Collected data entries

## BEGIN

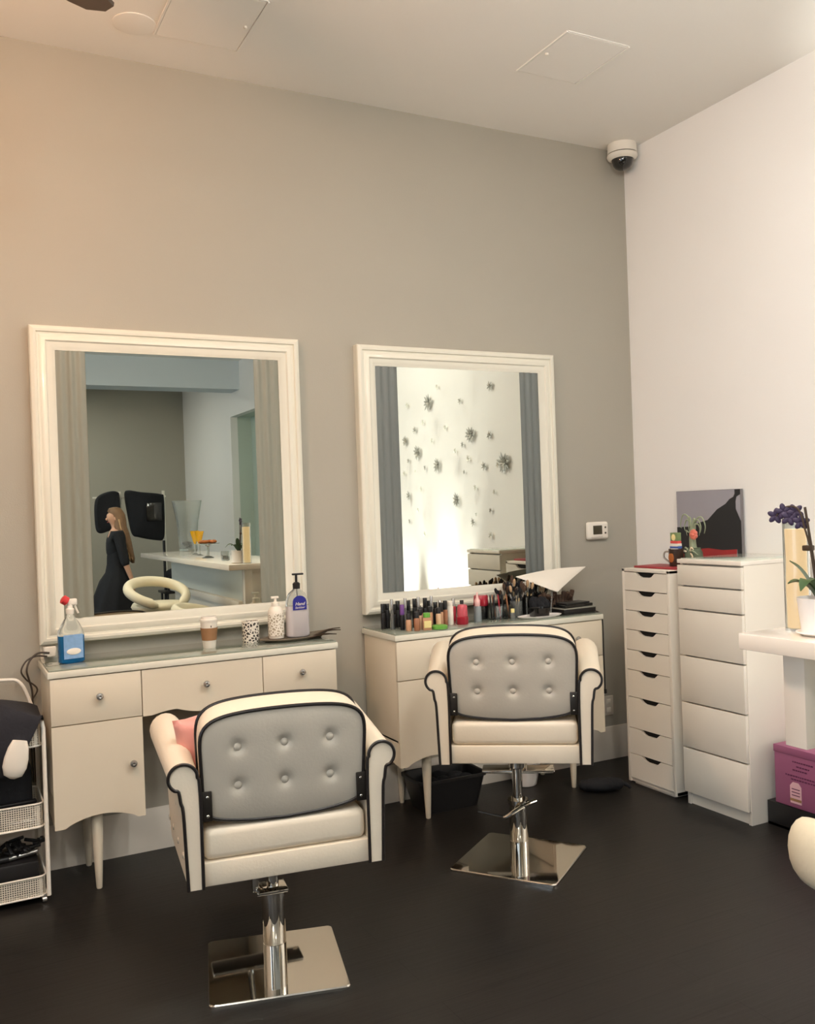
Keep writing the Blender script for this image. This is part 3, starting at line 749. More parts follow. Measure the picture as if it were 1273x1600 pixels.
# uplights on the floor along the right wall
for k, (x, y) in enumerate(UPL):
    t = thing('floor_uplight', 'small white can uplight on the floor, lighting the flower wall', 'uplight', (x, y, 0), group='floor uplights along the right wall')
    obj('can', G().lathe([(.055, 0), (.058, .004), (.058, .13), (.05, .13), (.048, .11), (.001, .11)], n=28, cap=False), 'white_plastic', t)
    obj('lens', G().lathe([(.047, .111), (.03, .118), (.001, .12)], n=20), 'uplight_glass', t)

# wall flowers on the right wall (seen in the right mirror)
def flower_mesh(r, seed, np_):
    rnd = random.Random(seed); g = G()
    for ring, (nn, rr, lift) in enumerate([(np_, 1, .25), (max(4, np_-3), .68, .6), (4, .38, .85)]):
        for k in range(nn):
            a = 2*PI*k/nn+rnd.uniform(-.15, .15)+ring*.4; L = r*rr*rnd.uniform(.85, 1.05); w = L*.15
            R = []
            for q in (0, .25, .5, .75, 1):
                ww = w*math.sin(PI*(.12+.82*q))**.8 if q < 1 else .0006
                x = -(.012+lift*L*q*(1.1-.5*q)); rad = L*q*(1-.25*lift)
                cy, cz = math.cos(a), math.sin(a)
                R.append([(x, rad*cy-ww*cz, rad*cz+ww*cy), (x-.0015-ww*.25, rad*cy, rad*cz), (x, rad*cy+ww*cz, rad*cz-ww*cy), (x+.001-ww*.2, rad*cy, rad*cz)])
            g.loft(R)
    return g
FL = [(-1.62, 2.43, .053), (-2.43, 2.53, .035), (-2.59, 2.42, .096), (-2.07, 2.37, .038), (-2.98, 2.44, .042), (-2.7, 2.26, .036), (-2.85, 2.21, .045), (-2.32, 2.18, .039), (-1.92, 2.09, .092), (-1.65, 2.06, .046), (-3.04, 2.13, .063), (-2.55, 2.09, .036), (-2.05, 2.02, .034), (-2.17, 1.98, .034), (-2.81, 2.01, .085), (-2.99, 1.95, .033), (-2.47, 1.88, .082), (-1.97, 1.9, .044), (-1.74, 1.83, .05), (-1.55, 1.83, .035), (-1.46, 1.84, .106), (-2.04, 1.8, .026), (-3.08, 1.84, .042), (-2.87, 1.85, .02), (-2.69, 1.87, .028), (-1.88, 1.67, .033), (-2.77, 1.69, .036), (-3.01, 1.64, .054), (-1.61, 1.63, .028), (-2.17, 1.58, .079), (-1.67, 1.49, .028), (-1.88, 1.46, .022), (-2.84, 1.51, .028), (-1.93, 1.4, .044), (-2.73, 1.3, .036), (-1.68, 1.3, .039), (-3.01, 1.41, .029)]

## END
## BEGIN

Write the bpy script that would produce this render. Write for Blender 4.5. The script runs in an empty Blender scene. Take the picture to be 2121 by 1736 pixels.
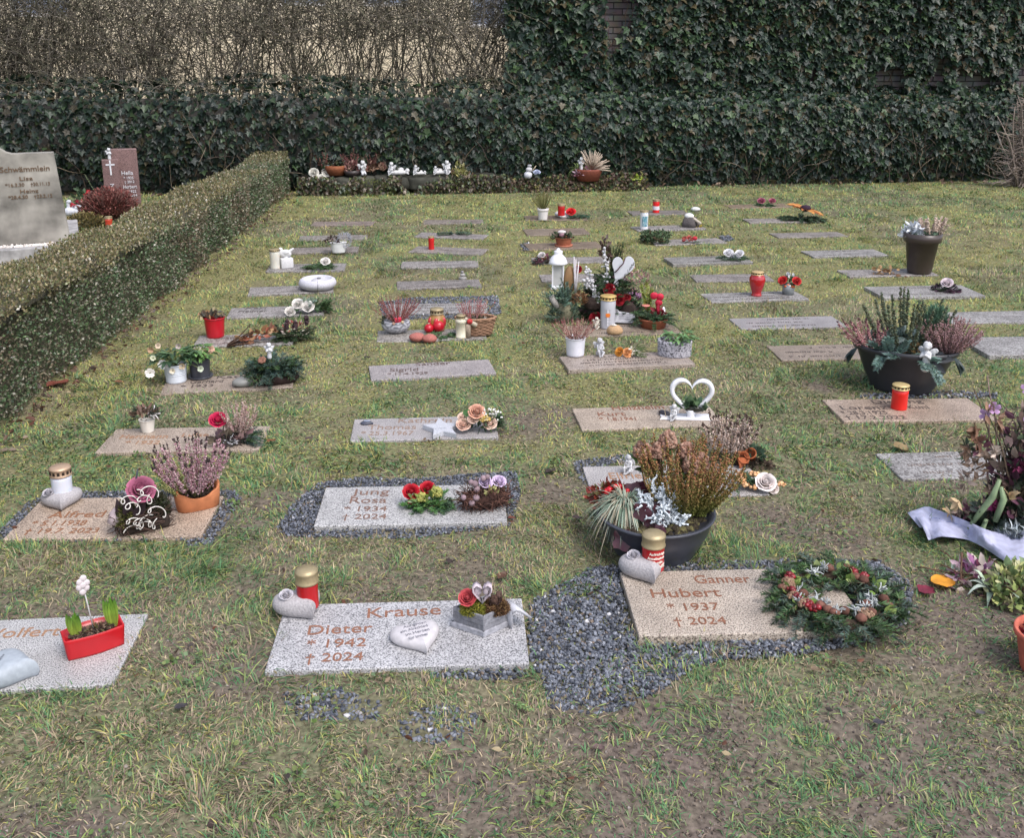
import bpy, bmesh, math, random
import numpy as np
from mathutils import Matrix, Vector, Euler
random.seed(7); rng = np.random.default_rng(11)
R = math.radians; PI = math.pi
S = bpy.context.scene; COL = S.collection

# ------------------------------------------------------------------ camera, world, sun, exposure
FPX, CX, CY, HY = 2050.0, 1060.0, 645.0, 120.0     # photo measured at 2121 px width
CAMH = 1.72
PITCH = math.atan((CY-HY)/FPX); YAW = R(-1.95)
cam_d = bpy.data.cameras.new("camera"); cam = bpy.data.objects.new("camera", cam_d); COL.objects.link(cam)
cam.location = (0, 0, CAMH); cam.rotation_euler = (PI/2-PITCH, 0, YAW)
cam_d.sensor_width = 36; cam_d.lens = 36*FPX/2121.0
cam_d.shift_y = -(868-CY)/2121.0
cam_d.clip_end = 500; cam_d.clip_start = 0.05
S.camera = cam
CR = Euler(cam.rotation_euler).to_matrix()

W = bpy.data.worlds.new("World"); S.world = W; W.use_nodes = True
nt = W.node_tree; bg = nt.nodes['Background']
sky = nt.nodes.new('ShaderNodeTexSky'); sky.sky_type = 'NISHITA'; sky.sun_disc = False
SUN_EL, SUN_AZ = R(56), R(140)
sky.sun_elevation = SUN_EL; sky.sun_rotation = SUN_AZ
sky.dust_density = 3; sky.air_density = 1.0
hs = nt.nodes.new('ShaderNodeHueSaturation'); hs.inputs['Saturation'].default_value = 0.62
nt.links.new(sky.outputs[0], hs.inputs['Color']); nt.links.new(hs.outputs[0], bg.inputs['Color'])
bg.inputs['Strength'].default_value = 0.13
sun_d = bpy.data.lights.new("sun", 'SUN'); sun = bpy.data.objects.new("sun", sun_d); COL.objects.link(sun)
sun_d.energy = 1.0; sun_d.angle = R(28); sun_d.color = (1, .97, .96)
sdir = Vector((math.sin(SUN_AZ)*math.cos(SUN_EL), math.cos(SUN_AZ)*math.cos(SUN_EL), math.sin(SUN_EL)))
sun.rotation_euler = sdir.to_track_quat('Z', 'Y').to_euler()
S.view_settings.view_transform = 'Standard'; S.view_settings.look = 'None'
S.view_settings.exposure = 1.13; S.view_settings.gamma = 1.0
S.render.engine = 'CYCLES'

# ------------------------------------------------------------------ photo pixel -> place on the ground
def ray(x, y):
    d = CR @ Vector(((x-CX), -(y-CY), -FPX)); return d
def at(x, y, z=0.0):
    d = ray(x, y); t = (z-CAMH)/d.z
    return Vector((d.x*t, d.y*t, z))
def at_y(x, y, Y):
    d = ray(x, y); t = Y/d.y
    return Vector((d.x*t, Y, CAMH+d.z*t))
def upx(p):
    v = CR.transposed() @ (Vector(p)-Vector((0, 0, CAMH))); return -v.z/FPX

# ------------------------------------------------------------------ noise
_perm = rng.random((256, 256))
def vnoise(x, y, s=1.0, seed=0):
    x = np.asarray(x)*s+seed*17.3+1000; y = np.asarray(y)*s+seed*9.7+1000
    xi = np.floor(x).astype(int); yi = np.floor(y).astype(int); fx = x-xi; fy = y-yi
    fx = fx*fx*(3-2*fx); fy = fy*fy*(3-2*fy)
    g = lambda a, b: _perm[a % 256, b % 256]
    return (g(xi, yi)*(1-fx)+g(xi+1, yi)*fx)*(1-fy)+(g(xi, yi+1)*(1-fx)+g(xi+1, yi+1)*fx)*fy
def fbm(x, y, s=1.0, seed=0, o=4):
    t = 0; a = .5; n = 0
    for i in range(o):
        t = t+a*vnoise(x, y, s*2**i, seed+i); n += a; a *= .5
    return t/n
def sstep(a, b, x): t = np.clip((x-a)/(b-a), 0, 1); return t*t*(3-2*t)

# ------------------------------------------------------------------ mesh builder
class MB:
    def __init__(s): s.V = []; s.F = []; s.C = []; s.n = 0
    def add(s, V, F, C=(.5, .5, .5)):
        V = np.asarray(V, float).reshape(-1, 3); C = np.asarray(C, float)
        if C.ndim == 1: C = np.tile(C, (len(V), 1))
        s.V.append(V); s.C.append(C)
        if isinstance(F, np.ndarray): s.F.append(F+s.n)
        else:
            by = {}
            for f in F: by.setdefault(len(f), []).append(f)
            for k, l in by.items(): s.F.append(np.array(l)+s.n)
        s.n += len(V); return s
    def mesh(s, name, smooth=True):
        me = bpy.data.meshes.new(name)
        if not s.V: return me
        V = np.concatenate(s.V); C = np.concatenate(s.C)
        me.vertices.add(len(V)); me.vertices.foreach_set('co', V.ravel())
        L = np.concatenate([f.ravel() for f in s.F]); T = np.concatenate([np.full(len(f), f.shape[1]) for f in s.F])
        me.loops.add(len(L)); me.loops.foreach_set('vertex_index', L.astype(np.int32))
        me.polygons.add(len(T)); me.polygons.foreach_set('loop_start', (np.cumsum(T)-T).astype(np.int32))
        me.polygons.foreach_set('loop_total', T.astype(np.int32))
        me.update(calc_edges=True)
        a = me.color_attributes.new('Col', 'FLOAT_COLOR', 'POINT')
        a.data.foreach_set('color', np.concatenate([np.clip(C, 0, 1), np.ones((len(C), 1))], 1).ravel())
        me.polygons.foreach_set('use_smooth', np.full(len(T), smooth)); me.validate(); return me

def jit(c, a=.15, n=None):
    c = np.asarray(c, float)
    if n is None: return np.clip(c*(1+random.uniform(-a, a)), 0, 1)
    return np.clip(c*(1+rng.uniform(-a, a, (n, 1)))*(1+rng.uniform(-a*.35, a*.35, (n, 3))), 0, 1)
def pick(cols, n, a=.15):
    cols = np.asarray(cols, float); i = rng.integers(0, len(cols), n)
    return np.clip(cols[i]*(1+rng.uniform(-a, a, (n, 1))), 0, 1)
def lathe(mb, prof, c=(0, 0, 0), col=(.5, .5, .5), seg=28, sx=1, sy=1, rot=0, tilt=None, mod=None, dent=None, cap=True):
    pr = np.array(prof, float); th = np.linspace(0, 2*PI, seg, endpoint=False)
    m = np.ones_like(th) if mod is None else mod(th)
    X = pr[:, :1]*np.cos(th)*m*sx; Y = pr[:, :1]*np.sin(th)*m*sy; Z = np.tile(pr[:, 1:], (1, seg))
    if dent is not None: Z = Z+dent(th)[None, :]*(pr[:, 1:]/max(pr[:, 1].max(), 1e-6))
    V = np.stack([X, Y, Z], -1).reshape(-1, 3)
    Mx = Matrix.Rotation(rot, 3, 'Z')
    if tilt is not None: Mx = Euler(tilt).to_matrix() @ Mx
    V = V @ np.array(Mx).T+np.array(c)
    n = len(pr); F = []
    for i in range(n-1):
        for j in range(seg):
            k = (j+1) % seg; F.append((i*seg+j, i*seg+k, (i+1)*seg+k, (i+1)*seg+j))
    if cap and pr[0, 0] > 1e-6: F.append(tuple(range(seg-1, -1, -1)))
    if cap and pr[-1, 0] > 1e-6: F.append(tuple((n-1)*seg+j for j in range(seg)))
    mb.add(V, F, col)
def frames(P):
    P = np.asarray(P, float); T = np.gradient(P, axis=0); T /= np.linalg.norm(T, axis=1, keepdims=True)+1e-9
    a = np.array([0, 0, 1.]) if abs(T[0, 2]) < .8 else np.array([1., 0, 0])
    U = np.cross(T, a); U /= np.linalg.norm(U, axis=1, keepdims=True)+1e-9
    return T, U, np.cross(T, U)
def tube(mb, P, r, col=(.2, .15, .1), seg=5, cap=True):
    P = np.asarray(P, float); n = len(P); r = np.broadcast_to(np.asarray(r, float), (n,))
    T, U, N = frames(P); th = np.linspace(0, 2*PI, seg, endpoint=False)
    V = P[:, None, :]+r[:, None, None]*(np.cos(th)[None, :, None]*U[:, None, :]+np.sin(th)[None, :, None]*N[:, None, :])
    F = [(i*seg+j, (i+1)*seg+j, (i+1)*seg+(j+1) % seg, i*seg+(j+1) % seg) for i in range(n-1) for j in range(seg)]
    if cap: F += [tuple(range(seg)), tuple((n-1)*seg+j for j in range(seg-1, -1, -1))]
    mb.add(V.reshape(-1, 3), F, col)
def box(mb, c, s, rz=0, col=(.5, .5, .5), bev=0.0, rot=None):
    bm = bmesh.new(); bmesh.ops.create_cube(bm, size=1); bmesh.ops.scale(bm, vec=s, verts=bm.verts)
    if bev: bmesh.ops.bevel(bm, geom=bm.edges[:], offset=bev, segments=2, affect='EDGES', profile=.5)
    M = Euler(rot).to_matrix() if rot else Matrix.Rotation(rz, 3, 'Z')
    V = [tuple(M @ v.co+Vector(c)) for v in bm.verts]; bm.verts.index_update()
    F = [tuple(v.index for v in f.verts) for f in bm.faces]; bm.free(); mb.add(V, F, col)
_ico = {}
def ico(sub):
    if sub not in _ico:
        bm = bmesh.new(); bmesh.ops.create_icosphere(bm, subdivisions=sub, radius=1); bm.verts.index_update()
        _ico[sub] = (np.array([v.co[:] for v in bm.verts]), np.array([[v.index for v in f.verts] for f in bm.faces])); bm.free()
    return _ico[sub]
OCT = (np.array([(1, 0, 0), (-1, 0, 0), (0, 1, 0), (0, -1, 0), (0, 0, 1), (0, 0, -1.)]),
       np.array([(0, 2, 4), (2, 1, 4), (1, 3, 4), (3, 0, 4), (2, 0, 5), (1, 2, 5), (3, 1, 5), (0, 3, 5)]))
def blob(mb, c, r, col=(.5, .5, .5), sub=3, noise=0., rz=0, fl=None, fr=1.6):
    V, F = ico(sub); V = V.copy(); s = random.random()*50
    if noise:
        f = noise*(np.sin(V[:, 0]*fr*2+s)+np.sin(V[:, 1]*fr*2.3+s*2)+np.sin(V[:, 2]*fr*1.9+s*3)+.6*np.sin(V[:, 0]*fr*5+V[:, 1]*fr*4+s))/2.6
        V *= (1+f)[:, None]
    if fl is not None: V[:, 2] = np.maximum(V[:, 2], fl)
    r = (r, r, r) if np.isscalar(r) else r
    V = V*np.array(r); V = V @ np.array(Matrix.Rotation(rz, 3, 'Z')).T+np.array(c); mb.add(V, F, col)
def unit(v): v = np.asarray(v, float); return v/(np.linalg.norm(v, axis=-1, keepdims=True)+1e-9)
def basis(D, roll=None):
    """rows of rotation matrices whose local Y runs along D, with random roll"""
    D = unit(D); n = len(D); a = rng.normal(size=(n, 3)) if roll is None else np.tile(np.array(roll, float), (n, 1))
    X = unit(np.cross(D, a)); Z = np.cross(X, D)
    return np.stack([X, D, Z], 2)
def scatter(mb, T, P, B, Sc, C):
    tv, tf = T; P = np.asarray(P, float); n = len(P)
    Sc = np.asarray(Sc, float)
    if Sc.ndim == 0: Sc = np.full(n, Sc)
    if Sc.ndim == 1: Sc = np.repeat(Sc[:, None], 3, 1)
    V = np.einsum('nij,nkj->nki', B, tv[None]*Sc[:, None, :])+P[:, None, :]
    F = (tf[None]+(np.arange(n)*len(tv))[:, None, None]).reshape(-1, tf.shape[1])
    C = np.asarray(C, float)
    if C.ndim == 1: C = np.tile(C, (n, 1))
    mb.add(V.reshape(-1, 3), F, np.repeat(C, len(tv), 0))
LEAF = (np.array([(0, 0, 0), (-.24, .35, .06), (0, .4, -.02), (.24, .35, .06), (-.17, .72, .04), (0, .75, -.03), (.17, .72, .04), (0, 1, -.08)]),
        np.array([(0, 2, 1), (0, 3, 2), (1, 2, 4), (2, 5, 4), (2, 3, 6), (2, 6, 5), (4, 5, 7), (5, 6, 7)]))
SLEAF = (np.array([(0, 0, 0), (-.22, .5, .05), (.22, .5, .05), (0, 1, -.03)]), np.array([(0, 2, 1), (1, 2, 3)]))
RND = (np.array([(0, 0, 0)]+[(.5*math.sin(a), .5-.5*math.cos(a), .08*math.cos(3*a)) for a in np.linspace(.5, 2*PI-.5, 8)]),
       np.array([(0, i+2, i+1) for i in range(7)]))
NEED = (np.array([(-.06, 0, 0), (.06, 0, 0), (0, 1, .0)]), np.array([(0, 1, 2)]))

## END

*Given exercise*
Identify the lines of the entries containing the string "script". Copy each such line.

*Exercise answer*
Keep writing the Blender script for this image. This is part 3, starting at line 749. More parts follow. Measure the picture as if it were 1273x1600 pixels.
Write the bpy script that would produce this render. Write for Blender 4.5. The script runs in an empty Blender scene. Take the picture to be 2121 by 1736 pixels.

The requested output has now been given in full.